Zim has all ingredients for growth: IMF

Herald Reporter
Zimbabwe has all the essential ingredients to build a dynamic agriculture and agribusiness sector, but it will have to shift spending priorities to fix weak infrastructure, market distortions, structural barriers and policy issues that generate headwinds to improving productivity in the sector, the IMF has said.

In its IMF Staff Report on Friday last week, the IMF said the abundance of fertile land, an educated labour force, good weather, and access to large export markets should be seen as strengths of the sector that could be built upon.

About two-thirds of working Zimbabweans are employed in agriculture, and agricultural exports represent about 30 percent of the US dollar value of exports, second only to mining.

For the sector to fully realise its potential, the global lender said Government could improve its public spending on agriculture to enhance productivity, improve volumes, catalyse growth, and strengthen the sector’s resilience to climate change.

The country will have to first shift spending away from income support, input subsidies and price controls and move towards skills development, research and development, and infrastructure spending.

In essence, Government policies will have to move fiscal resources away from the provision of private goods to the provision of public goods.

“A new agricultural plan must also respect fiscal constraints and bring public support for agriculture to a sustainable level,” said the IMF.

The IMF recommended that there was need to reduce the guarantee on loans from 100 percent to avoid moral hazard and consistently high default rates.

“If the Government wishes to continue to subsidise access to finance for farmers, consideration should be given to providing only a partial guarantee that ensures fair risk sharing across stakeholders and is subject to a cap to avoid fiscal shocks, said the IMF.

“Alternatively, the Government could commit to paying a portion of the interest bill so that farmers receive concessional financial support. Moreover, penalties and consequences for farmer loan defaults need to be established and enforced.”

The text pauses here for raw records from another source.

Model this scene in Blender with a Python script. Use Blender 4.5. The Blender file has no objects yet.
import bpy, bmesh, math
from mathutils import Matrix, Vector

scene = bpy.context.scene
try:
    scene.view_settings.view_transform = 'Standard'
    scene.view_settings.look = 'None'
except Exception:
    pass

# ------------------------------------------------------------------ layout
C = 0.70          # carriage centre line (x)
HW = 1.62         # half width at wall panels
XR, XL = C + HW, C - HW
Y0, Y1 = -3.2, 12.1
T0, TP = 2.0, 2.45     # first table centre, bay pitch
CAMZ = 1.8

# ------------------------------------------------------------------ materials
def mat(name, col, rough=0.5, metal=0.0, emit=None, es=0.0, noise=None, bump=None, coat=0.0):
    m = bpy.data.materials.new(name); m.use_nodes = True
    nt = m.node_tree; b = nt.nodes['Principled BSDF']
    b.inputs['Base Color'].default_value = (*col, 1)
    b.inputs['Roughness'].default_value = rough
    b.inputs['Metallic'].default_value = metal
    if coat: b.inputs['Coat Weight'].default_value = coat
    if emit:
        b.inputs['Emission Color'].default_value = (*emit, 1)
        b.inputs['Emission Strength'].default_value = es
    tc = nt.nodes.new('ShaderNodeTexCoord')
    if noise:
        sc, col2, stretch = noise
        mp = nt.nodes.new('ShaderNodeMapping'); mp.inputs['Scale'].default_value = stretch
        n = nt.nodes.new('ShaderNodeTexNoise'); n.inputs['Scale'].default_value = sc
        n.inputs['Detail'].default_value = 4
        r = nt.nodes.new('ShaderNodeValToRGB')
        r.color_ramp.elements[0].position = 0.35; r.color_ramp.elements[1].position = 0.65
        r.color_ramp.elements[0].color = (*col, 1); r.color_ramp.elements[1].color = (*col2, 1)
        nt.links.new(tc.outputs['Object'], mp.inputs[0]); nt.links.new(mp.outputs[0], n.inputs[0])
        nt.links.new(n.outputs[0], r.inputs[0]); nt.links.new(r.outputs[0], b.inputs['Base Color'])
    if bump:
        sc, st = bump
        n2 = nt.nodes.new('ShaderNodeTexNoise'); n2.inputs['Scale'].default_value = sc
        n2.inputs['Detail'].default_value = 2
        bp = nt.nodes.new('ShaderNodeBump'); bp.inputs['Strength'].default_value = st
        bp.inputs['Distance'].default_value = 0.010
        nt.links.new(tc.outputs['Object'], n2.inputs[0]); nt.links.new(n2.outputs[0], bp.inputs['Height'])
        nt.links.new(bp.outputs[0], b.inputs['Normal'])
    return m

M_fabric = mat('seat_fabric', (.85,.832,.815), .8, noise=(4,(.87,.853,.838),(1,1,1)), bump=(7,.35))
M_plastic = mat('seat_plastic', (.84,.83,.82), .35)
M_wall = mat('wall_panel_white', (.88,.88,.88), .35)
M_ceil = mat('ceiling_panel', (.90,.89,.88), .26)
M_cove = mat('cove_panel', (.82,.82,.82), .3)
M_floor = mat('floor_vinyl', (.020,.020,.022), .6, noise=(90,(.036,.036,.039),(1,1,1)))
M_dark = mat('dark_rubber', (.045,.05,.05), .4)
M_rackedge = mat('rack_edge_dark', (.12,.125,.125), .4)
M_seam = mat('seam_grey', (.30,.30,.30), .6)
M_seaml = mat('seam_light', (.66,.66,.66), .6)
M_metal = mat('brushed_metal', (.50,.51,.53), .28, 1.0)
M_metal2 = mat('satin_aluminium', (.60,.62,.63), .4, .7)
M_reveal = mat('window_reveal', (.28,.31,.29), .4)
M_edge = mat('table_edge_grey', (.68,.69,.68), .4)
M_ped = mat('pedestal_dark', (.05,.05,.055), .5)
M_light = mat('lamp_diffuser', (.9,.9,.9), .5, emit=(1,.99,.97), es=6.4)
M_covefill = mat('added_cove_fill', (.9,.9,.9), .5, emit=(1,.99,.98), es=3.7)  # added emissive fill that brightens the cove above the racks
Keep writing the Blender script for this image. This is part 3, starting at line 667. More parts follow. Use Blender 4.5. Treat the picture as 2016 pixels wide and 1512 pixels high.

The IMF suggested that Government allows for joint partnerships for the funding of growth-enhancing investments into the sector, a move which it believes could catalyse resources from the private sector and donors.

“There remains strong interest among the official and private sector to invest in agriculture given its potential for lucrative exports, said the IMF.

“Carefully designed joint partnerships with appropriate burden-sharing can help alleviate critical bottlenecks in electricity generation, storage and transportation, market access, and skills development that would permanently increase the productivity of the sector.”

Government is already in favour of joint venture arrangements and Lands, Agriculture, Water and Rural Resettlement Minister Perrance Shiri is on record saying interested farmers were free to enter into joint ventures with resettled farmers to boost agricultural production and the economy.

Contract farming has also been encouraged and the country has already seen “notable success with tobacco, where yields have increased as financial constraints were removed and a market for the sale of the agricultural product was created”.

“To promote the use of contract farming in other crops, efforts should be made to improve and simplify the legal structure for contract farming and encourage small and communal farmers to form cooperatives that could facilitate contract farming at the appropriate scale,” the IMF said.

The IMF noted that many of the barriers to sustainable growth in agriculture were not unique to the sector, but affected the entire economy. It said macro-economic stability, reliable electricity supply, and a functional transport network were as essential to agriculture as the rest of the economy.